We know now other corporate interests weren't so enlightened, planned a coup against FDR to depose him and tried recruiting General Smedley Butler to lead it who exposed it. Butler later wrote a book on my shelf called War Is A Racket in which he denounced the kind of military adventurism he once led saying things like he once "helped in the raping of half a dozen Central American (banana) republics for the benefit of Wall Street....and purify Nicaragua (for the bankers)" and much more. Butler was awarded two Congressional Medals of Honor for his service. For his post-military nobility, he really ended up deserving them. Where are the leaders like him today in any part of the government or military? None I know of, and that goes to the heart of the problem.
Despite the 1930s New Deal age of enlightenment, things began changing after the war.
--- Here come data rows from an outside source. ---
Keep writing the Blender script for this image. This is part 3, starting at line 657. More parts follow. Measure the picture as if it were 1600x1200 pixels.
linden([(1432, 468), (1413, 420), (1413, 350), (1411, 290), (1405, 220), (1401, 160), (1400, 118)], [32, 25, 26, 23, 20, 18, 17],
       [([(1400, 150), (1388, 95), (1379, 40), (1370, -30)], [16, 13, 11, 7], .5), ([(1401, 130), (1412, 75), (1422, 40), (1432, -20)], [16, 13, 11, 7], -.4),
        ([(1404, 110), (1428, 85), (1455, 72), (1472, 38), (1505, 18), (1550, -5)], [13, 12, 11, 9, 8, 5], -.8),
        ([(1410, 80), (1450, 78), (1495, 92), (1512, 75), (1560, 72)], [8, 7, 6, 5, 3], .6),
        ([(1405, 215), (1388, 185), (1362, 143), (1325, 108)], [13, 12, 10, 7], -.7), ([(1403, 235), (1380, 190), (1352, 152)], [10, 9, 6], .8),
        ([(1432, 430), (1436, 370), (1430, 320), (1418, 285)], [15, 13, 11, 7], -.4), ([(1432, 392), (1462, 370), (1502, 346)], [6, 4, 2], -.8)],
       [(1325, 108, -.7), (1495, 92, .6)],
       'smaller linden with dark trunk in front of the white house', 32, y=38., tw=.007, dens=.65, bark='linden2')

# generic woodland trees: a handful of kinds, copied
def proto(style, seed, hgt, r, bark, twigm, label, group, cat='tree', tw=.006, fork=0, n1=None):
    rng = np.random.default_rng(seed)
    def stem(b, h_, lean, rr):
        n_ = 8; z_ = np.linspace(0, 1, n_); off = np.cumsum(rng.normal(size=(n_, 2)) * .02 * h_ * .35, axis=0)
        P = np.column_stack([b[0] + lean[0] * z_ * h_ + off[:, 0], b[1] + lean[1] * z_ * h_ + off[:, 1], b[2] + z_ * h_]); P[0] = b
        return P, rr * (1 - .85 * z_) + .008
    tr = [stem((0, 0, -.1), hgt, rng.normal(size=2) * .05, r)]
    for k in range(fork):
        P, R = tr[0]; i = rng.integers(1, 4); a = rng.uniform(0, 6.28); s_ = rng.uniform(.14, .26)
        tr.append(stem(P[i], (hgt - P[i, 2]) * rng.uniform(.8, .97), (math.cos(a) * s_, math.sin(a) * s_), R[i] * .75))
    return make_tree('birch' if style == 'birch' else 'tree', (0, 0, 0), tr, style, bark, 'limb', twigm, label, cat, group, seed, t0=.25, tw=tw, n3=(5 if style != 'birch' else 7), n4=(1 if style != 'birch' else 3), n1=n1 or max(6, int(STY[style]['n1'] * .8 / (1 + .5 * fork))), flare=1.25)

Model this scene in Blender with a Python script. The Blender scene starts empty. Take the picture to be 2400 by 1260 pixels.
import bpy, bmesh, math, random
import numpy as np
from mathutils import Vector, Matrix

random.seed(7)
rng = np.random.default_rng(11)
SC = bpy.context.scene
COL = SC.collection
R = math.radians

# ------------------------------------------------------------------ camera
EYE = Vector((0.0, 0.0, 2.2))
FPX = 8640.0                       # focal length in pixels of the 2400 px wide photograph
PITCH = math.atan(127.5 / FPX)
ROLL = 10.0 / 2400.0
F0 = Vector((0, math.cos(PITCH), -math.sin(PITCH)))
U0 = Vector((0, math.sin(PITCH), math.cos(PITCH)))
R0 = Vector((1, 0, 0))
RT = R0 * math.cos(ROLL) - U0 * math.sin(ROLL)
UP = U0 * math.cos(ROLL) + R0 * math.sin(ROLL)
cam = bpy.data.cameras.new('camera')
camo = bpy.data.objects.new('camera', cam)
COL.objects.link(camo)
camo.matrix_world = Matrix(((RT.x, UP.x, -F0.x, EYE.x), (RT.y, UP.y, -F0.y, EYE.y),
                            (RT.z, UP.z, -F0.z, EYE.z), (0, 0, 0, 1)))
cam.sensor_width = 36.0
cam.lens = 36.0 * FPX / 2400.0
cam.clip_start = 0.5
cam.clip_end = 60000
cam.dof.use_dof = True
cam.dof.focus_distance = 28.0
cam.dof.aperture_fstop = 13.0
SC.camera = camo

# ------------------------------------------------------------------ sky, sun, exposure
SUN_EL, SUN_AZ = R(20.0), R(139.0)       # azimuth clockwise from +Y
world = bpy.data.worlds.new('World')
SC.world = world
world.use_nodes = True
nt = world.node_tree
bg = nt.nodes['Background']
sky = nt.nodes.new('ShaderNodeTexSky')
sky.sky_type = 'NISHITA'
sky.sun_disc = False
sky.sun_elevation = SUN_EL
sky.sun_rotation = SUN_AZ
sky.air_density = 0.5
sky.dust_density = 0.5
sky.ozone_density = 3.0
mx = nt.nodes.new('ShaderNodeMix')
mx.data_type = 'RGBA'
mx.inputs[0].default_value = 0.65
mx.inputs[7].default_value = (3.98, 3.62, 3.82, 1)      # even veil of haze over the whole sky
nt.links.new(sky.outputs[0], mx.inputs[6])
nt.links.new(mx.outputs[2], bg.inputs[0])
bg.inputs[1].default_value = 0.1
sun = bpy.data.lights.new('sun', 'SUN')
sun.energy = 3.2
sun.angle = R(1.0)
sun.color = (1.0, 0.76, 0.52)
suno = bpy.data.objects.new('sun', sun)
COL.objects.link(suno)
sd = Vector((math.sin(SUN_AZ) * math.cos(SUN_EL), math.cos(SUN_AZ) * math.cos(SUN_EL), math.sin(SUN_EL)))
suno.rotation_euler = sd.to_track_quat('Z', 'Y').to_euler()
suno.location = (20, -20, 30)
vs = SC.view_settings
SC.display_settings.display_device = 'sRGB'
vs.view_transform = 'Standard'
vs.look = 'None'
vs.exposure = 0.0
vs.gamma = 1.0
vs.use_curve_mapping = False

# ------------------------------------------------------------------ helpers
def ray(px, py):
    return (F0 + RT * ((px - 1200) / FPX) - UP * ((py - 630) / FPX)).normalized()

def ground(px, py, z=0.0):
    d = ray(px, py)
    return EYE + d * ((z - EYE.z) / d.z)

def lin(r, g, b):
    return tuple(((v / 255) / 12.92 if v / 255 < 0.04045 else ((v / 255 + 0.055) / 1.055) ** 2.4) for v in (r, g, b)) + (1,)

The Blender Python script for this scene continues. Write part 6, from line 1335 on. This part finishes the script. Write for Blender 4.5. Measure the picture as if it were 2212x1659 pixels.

It moved slowly at first with measures like the harsh anti-labor Taft-Hartley Act in 1947 (passed over Harry Truman's veto) that began reversing the great labor benefits under the Wagner Act of the 30s (that to this day was the high water mark for organized labor rights). Today, worker rights have been crushed as the corporate threat to export jobs leaves many unions with little option but to surrender to management. The ones able to fight back and win at times are those representing the kinds of service jobs (mostly low-paying) that can't be offshored, like restaurant and hotel workers."